The court initially found that the default interest provision in the facility agreement was penal. That finding was overturned by the Court of Appeal, which found that a lender has a good commercial justification for charging a default rate of interest following a failure to repay2. The Court of Appeal remitted the matter of whether the default rate was extortionate to the first instance judge.
The judge had before him witness evidence as to how and why the default rate was set, the credit and other circumstances of the borrower, and expert evidence as to the wider market and default rates charged.
The primary issue before the Court was whether a default rate (which applied to both repayment obligations and other primary obligations) under a facility agreement was penal, and in particular, whether a rate of 4% per month was extortionate when compared with a standard contractual rate of 1% per month, and a market standard default rate of 3% per month.
The court’s decision
Whilst the Court of Appeal has indicated that repayment of a loan will always be a legitimate interest for default interest provisions, the judge distinguished this case from Lordsvale, Ahuja and Cargill as those cases had only been concerned with a default rate in the context of non-payment3.

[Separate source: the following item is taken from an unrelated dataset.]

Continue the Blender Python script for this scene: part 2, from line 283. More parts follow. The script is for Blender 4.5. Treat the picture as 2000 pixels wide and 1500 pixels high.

This case involved a default rate which applied to numerous different types of default under the facility agreement, some of which were automatic, for example the borrower being subject to a judgment debt over a certain threshold. This was relevant as the Westwood4case suggested that using one default rate across multiple such obligations may be an indication of penalty.
The judge conducted a sustained analysis of these types of default and concluded that the borrower had a legitimate interest in protecting each of them with a default rate. This was particularly the case where a default could (a) cause significant harm to the lender by way of causing it to be in breach of relevant legislation, and (b) could impact the borrower’s ability to repay the loaned amounts, something that was particularly pertinent for short term bridging lending.
Having satisfied himself as to the legitimate interest of the lender, as required by Makdessi, the judge then assessed whether the rate was extortionate. He indicated that he had changed his mind on this point from his first instance decision on the basis of new evidence heard at the remitted hearing. Specifically, the judge heard and accepted evidence that a small change in the borrower’s financial/credit position could have a big impact on their ability to refinance, and therefore to repay the loan. Accordingly, a default rate which was higher than market rate was not extortionate in this context given the magnitude of the default it was attempting to guard against.
Conclusion
In conclusion, parties should have in mind that default interest provisions can have a legitimate interest for multiple reasons, not just non-payment. However, that also means that a default interest will be tested against all of those reasons, rather than just one or two where there is a clear legitimate interest. Witness and expert evidence remains vital in evidencing whether or not a rate is extortionate.
Footnotes
1 Cavendish Square Holding BV v Talal El Makdessi [2015] UKSC 67
2 Houssein and Ors v London Credit and another [2024] EWCA Civ 721
3 Lordsvale Finance plc v Bank of Zambia [1996] QB 752; Cargill International Trading PTE Ltd v Uttam Galva Steels [2019] EWHC 476 (Comm); Ahuja Investments Ltd v Victorygame Ltd [2021] EWHC 2382 (Ch).
4 Vivienne Westwood v Conduit Street [2017] EWHC 350 (Ch).